# Records supplied
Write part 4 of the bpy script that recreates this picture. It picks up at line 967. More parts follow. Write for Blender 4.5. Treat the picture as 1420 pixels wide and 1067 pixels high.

==

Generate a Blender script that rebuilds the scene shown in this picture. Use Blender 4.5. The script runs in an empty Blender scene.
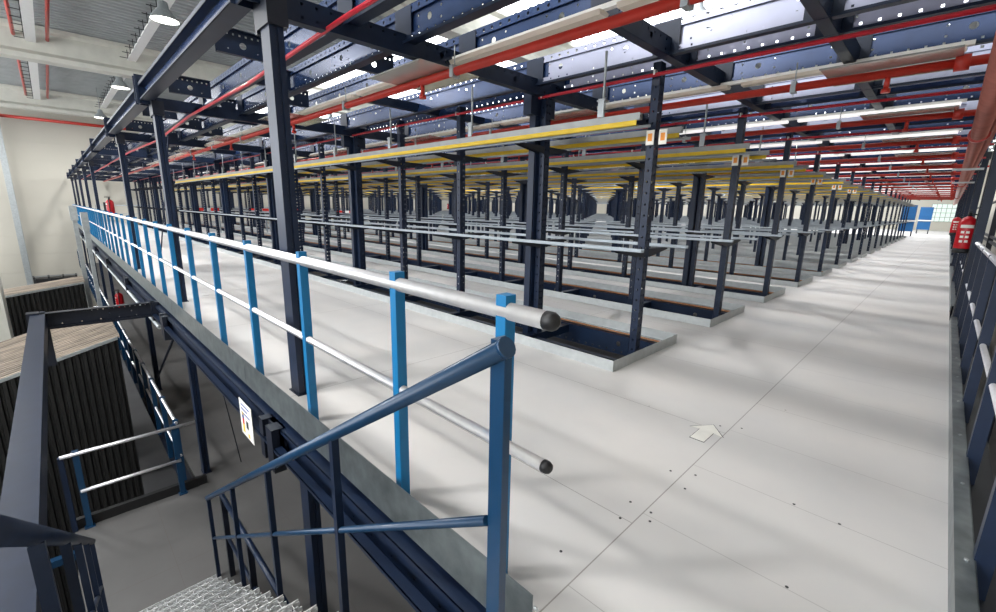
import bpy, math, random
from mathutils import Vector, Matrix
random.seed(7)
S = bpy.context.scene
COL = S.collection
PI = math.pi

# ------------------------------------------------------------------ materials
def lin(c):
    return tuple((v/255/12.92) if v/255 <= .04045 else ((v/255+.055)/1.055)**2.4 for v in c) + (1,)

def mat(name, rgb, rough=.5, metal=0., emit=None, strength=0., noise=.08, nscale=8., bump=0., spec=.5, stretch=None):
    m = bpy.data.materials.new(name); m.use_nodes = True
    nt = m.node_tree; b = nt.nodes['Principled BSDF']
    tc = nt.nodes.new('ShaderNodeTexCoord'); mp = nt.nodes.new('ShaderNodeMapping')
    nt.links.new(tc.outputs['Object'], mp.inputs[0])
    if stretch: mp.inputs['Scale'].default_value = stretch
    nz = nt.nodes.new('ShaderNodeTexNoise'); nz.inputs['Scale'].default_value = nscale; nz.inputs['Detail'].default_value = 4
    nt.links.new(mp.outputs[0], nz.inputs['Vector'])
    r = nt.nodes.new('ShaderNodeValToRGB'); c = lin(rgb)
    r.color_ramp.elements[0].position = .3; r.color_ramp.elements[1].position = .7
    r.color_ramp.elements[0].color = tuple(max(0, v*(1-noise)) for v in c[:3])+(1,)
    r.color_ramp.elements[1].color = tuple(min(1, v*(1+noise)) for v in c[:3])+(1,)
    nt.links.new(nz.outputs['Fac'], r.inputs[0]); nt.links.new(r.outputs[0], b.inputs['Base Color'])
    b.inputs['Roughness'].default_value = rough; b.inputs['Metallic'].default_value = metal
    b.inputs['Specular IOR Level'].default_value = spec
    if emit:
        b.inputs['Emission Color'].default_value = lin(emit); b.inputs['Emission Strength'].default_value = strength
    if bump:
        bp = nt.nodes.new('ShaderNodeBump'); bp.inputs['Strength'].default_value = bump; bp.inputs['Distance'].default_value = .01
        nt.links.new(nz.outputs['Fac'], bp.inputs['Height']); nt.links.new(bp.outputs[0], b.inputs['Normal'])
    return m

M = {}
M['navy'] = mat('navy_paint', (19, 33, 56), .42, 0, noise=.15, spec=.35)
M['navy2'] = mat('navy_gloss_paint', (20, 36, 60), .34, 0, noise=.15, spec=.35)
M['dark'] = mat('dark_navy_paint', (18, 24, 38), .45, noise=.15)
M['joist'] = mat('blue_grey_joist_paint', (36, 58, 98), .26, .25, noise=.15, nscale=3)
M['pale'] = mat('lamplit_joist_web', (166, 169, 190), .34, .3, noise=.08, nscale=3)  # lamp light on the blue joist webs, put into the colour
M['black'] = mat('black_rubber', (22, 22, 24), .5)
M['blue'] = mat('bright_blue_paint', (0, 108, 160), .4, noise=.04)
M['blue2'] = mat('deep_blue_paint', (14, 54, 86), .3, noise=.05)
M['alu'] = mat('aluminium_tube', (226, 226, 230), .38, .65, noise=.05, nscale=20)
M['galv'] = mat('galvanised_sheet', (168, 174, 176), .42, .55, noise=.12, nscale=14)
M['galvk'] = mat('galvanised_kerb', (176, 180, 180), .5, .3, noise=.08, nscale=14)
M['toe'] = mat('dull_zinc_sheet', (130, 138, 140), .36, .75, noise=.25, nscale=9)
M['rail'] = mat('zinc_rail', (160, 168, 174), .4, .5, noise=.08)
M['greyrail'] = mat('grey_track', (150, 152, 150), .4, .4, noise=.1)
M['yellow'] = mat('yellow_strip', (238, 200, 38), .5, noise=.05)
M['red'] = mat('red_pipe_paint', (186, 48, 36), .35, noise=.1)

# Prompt
Pull out only the lines from the one with "Generate a Blender" up to and including the one with "return tuple((v/255/12.92) if", and drop any pictures along the way.

# Correct output
Generate a Blender script that rebuilds the scene shown in this picture. Use Blender 4.5. The script runs in an empty Blender scene.
import bpy, math, random
from mathutils import Vector, Matrix
random.seed(7)
S = bpy.context.scene
COL = S.collection
PI = math.pi

# ------------------------------------------------------------------ materials
def lin(c):
    return tuple((v/255/12.92) if v/255 <= .04045 else ((v/255+.055)/1.055)**2.4 for v in c) + (1,)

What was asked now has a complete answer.